At its March 12 meeting the Terre Haute City Council approved several ordinances and resolutions. Below are the actions taken and key details as recorded on the public record.
General Ordinance 02/2026 — fire prevention code (amendment and adoption)
Council considered a proposed correction to a previously introduced fire prevention amendment after Deputy Chief Bob Malone noted a drafting error: a building-size threshold should read 5,000 square feet, not 50,000. Councilperson Nation moved to amend; Councilperson Loudermilk seconded. The council approved the amendment and then approved the ordinance as amended. (Motion and voice vote; recorded on the public record as passed.)
General Ordinance 04/2026 — fireworks regulation (amendment and adoption)
Deputy Chief Malone outlined permissible dates and hours for consumer fireworks and said permit exceptions can be made for special events. Council debated statutory alignment with state code and moved to add July 6 to the list of allowable dates. The amendment passed and the amended ordinance was approved by voice vote.
Special Ordinance 2/2026 — city hall salaries (legal officer position)
City Attorney Michael Wright presented a request to amend the salary ordinance to create a legal officer position to support the engineering department and ordinance-court workload. Council discussed increased ordinance court dates and departmental needs, then voted to approve the special ordinance.
Resolution 5/2026 — transfer of $30,000 in engineering nonreverting budget
City Attorney Michael Wright and City Engineer Marcus Maurer explained that the department had set aside funds in a nonreverting budget to support legal services; council moved and adopted Resolution 5/2026 to transfer $30,000 for staffing purposes.

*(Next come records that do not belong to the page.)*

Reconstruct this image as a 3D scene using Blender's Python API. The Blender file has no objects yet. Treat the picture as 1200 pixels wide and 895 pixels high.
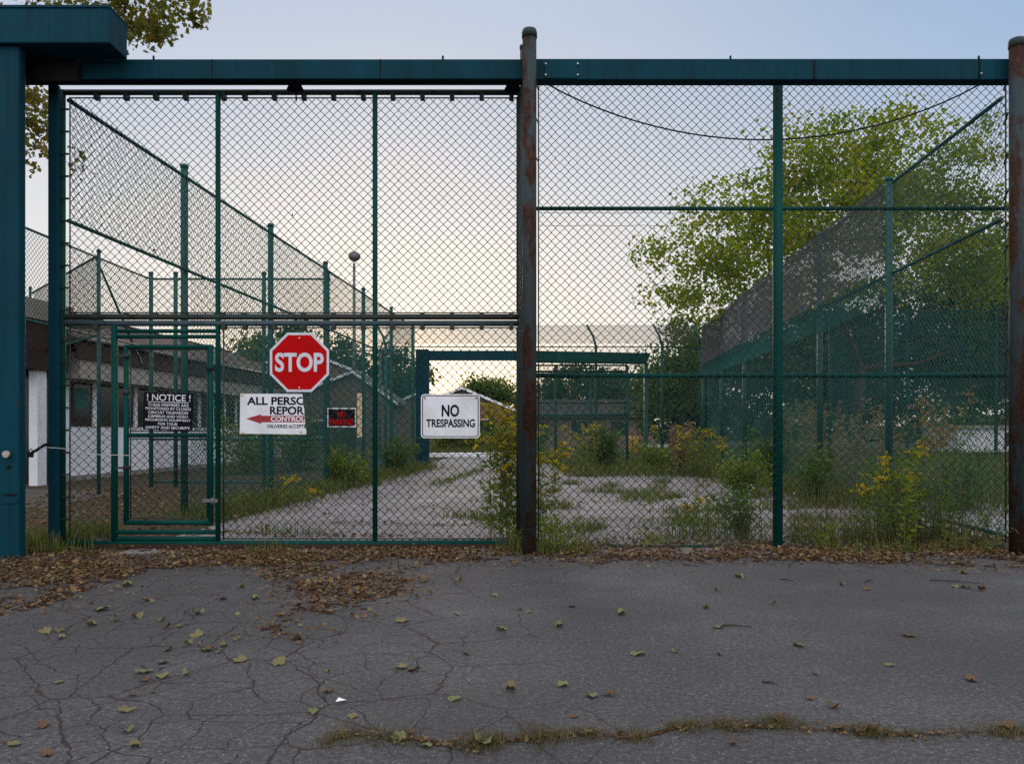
import bpy, bmesh, math, random
import numpy as np
from mathutils import Vector, Matrix, Quaternion

R = math.radians
scene = bpy.context.scene
col = scene.collection
random.seed(7)

# ------------------------------------------------------------------ camera
F, CX, HY, H = 920.0, 600.0, 505.0, 1.2          # photograph's focal length and horizon (in its pixels), eye height
cam_d = bpy.data.cameras.new('camera')
cam = bpy.data.objects.new('camera', cam_d)
col.objects.link(cam)
cam.location = (0, 0, H)
cam.rotation_euler = (R(90), 0, 0)
cam_d.sensor_width = 36
cam_d.lens = 36 * F / 1200
cam_d.shift_y = (HY - 447.5) / 1200
cam_d.clip_end = 2000
cam_d.clip_start = 0.05
scene.camera = cam

# ------------------------------------------------------------------ sky, sun, exposure
SUN_AZ, SUN_EL = R(-9), R(7)                      # azimuth from +Y, negative = left
world = bpy.data.worlds.new('World')
scene.world = world
world.use_nodes = True
wn, wl = world.node_tree.nodes, world.node_tree.links
wn.clear()
w_out = wn.new('ShaderNodeOutputWorld')
w_bg = wn.new('ShaderNodeBackground')
w_sky = wn.new('ShaderNodeTexSky')
w_sky.sky_type = 'NISHITA'
w_sky.sun_disc = False
w_sky.sun_elevation = SUN_EL
w_sky.sun_rotation = SUN_AZ
w_sky.air_density = 1.0
w_sky.dust_density = 2.0
w_sky.ozone_density = 1.5
w_bg.inputs['Strength'].default_value = 0.11
# thin high overcast veil in front of the clear sky
w_tc = wn.new('ShaderNodeTexCoord')
w_map = wn.new('ShaderNodeMapping')
w_map.inputs['Scale'].default_value = (1.0, 1.0, 3.2)
w_noise = wn.new('ShaderNodeTexNoise')
w_noise.inputs['Scale'].default_value = 1.7
w_noise.inputs['Detail'].default_value = 4
w_noise.inputs['Roughness'].default_value = 0.45
w_ramp = wn.new('ShaderNodeMapRange')
w_ramp.inputs['From Min'].default_value = 0.3
w_ramp.inputs['From Max'].default_value = 0.7
w_ramp.inputs['To Min'].default_value = 0.74
w_ramp.inputs['To Max'].default_value = 0.90
w_mix = wn.new('ShaderNodeMix')
w_mix.data_type = 'RGBA'
w_sep = wn.new('ShaderNodeSeparateXYZ')
wl.new(w_tc.outputs['Generated'], w_sep.inputs[0])
def w_range(sock, a0, a1, b0, b1):
    n = wn.new('ShaderNodeMapRange'); n.interpolation_type = 'SMOOTHSTEP'
    for k_, v_ in (('From Min', a0), ('From Max', a1), ('To Min', b0), ('To Max', b1)): n.inputs[k_].default_value = v_
    wl.new(sock, n.inputs['Value']); return n.outputs['Result']
def w_math(op, a_, b_):
    n = wn.new('ShaderNodeMath'); n.operation = op
    for i_, v_ in enumerate((a_, b_)):
        if isinstance(v_, (int, float)): n.inputs[i_].default_value = v_
        else: wl.new(v_, n.inputs[i_])
    return n.outputs[0]
w_veil = wn.new('ShaderNodeMix'); w_veil.data_type = 'RGBA'          # cloud colour: warmer low, bluer high
w_veil.inputs['A'].default_value = (7.6, 7.6, 7.7, 1)
w_veil.inputs['B'].default_value = (4.9, 5.75, 7.3, 1)
wl.new(w_range(w_sep.outputs['Z'], .12, .5, 0, 1), w_veil.inputs['Factor'])
# added fill light: veil brightened overhead and behind the camera, out of view
w_gain = w_math('ADD', w_range(w_sep.outputs['Z'], .5, .95, 1.0, 2.1), w_range(w_sep.outputs['Y'], .15, -.6, 0.0, 1.5))
w_side = wn.new('ShaderNodeMix'); w_side.data_type = 'RGBA'
w_side.inputs['B'].default_value = (3.4, 4.9, 7.2, 1)
wl.new(w_veil.outputs['Result'], w_side.inputs['A'])
wl.new(w_math('MULTIPLY', w_math('MULTIPLY', w_range(w_sep.outputs['X'], .1, .6, 0, 1), w_range(w_sep.outputs['Z'], .2, .45, 0, 1)), w_range(w_sep.outputs['Y'], .2, .6, 0, 1)), w_side.inputs['Factor'])
w_top = wn.new('ShaderNodeMix'); w_top.data_type = 'RGBA'
w_top.inputs['B'].default_value = (6.6, 6.2, 6.2, 1)
wl.new(w_side.outputs['Result'], w_top.inputs['A'])
wl.new(w_math('MAXIMUM', w_range(w_sep.outputs['Z'], .5, .85, 0, 1), w_range(w_sep.outputs['Y'], .15, -.4, 0, 1)), w_top.inputs['Factor'])
w_vm = wn.new('ShaderNodeVectorMath'); w_vm.operation = 'SCALE'
wl.new(w_top.outputs['Result'], w_vm.inputs[0]); wl.new(w_gain, w_vm.inputs['Scale'])
wl.new(w_vm.outputs[0], w_mix.inputs['B'])
wl.new(w_tc.outputs['Generated'], w_map.inputs['Vector'])
wl.new(w_map.outputs['Vector'], w_noise.inputs['Vector'])
wl.new(w_noise.outputs['Fac'], w_ramp.inputs['Value'])
wl.new(w_ramp.outputs['Result'], w_mix.inputs['Factor'])
wl.new(w_sky.outputs['Color'], w_mix.inputs['A'])
wl.new(w_mix.outputs['Result'], w_bg.inputs['Color'])
wl.new(w_bg.outputs['Background'], w_out.inputs['Surface'])

sun_d = bpy.data.lights.new('sun', 'SUN')
sun_d.energy = 1.0
sun_d.angle = R(14)
sun_d.color = (1.0, 0.86, 0.66)
sun = bpy.data.objects.new('sun', sun_d)
col.objects.link(sun)
sdir = Vector((math.sin(SUN_AZ) * math.cos(SUN_EL), math.cos(SUN_AZ) * math.cos(SUN_EL), math.sin(SUN_EL)))
sun.rotation_euler = sdir.to_track_quat('Z', 'Y').to_euler()
sun.location = (0, 30, 40)

vs = scene.view_settings
vs.view_transform = 'Standard'
vs.look = 'None'
vs.exposure = 0.0
vs.gamma = 1.0
vs.use_curve_mapping = False
scene.cycles.use_denoising = False
scene.cycles.max_bounces = 6
scene.cycles.transparent_max_bounces = 8
scene.cycles.caustics_reflective = False
scene.cycles.caustics_refractive = False

# ------------------------------------------------------------------ helpers
def gp(px, py, Y):
    """the world point seen at a photograph pixel at depth Y"""
    return Vector(((px - CX) * Y / F, Y, H + (HY - py) * Y / F))

def gx(px, Y): return (px - CX) * Y / F
def gz(py, Y): return H + (HY - py) * Y / F

def ground_pt(px, py):
    Y = H * F / (py - HY)
    return Vector(((px - CX) * Y / F, Y, 0))

def tag(o, label=None, cat=None, group=None, kind=None):
    if label: o['label'] = label
    if cat: o['category'] = cat
    if group: o['group'] = group
    if kind: o['kind'] = kind
    return o

def thing(name, label, cat, loc=(0, 0, 0), rz=0.0, group=None):
    o = bpy.data.objects.new(name, None)
    o.empty_display_size = 0.2
    col.objects.link(o)
    o.location = loc
    o.rotation_euler = (0, 0, rz)
    return tag(o, label, cat, group)

def link(name, me, parent=None, loc=None, rot=None):
    o = bpy.data.objects.new(name, me)
    col.objects.link(o)
    if parent is not None: o.parent = parent
    if loc is not None: o.location = loc
    if rot is not None: o.rotation_euler = rot
    return o

def copy_tree(o, parent=None):
    c = o.copy()
    col.objects.link(c)
    if parent is not None: c.parent = parent
    for ch in list(o.children): copy_tree(ch, c)
    return c

class MB:
    """collects boxes, tubes and polygons, then makes one mesh"""
    def __init__(s): s.v, s.f, s.sm = [], [], []
    def add(s, verts, faces, smooth=False):
        n = len(s.v)
        s.v += [tuple(p) for p in verts]
        s.f += [tuple(i + n for i in f) for f in faces]
        s.sm += [smooth] * len(faces)
    def box(s, a, b):
        x0, y0, z0 = a; x1, y1, z1 = b
        s.add([(x0,y0,z0),(x1,y0,z0),(x1,y1,z0),(x0,y1,z0),(x0,y0,z1),(x1,y0,z1),(x1,y1,z1),(x0,y1,z1)],
              [(0,3,2,1),(4,5,6,7),(0,1,5,4),(1,2,6,5),(2,3,7,6),(3,0,4,7)])
    def tube(s, pts, rad, n=8, caps=True):
        pts = [Vector(p) for p in pts]
        rs = rad if isinstance(rad, (list, tuple)) else [rad] * len(pts)
        vs_, fs = [], []
        up = None
        for i, p in enumerate(pts):
            t = (pts[min(i+1, len(pts)-1)] - pts[max(i-1, 0)])
            if t.length < 1e-9: t = Vector((0, 0, 1))
            t.normalize()
            if up is None or abs(up.dot(t)) > .98:
                up = Vector((0, 0, 1)) if abs(t.z) < .9 else Vector((0, 1, 0))
            u = t.cross(up).normalized(); w = u.cross(t).normalized()
            up = w
            for k in range(n):
                a = 2 * math.pi * k / n
                vs_.append(p + (u * math.cos(a) + w * math.sin(a)) * rs[i])
        for i in range(len(pts) - 1):
            for k in range(n):
                fs.append((i*n+k, i*n+(k+1) % n, (i+1)*n+(k+1) % n, (i+1)*n+k))
        s.add(vs_, fs, True)
        if caps:
            m = len(s.v) - len(vs_)
            s.f.append(tuple(m + k for k in range(n))[::-1]); s.sm.append(False)
            m2 = m + (len(pts)-1)*n
            s.f.append(tuple(m2 + k for k in range(n))); s.sm.append(False)
    def prism(s, poly, y0, y1):
        """polygon in XZ, extruded along Y"""
        n = len(poly)
        vs_ = [(x, y0, z) for x, z in poly] + [(x, y1, z) for x, z in poly]
        fs = [tuple(range(n)), tuple(range(2*n-1, n-1, -1))]
        for k in range(n): fs.append((k, n+k, n+(k+1) % n, (k+1) % n))
        s.add(vs_, fs)
    def mesh(s, name, m):
        me = bpy.data.meshes.new(name)
        me.from_pydata(s.v, [], s.f)
        me.polygons.foreach_set('use_smooth', s.sm)
        if m: me.materials.append(m)
        me.update()
        bm = bmesh.new(); bm.from_mesh(me)
        bmesh.ops.recalc_face_normals(bm, faces=bm.faces)
        bm.to_mesh(me); bm.free()
        return me
    def build(s, name, m, parent=None, loc=None, bevel=0.0):
        o = link(name, s.mesh(name, m), parent, loc)
        if bevel:
            b = o.modifiers.new('bevel', 'BEVEL'); b.width = bevel; b.segments = 2; b.limit_method = 'ANGLE'
        return o

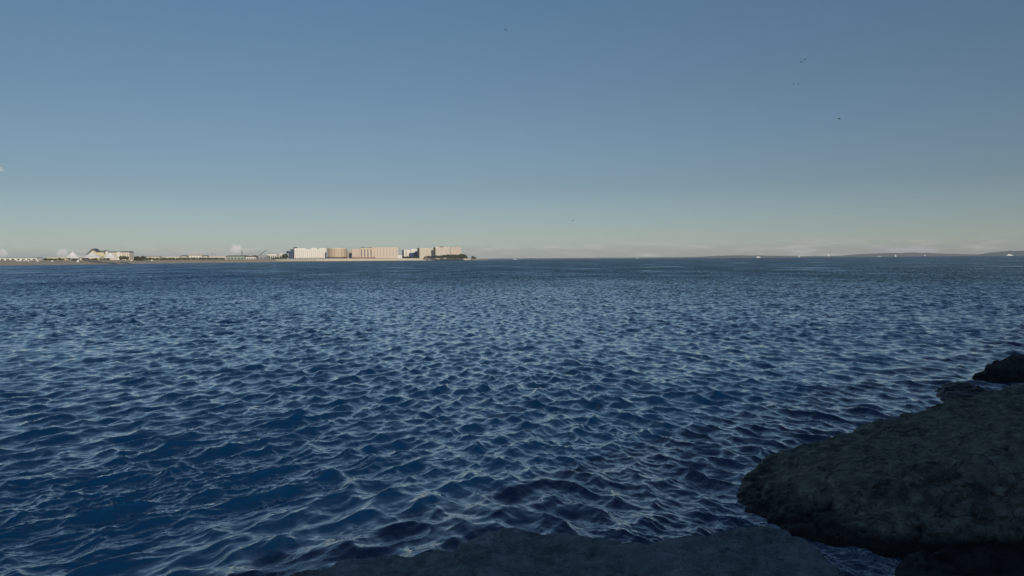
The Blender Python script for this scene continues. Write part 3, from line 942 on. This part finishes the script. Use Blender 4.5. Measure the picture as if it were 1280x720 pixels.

Resolution 6/2026 — adopt Safe Streets Terre Haute safety action plan
The council adopted Resolution 6/2026 to approve the Safe Streets action plan developed with Lochmuller Group and funded by USDOT. The plan establishes a Vision Zero-style goal and a toolkit for prioritized safety improvements; staff said implementation will proceed via separate project-level actions.
Voting format and record
Votes on these items were taken by voice; the meeting transcript records motions, seconders and that motions passed, but no roll-call tally of yes/no votes by member name was included in the public transcript. Where a mover or seconder was named in the record, that information is listed above.
What’s next
Most of these approvals were procedural or planning actions; separate capital or budget approvals will be required to implement Safe Streets projects or to fund ongoing programs. The Neighborhood Investment Fund presentation and discussions about warming-center funding will return to staff for follow-up and refinement.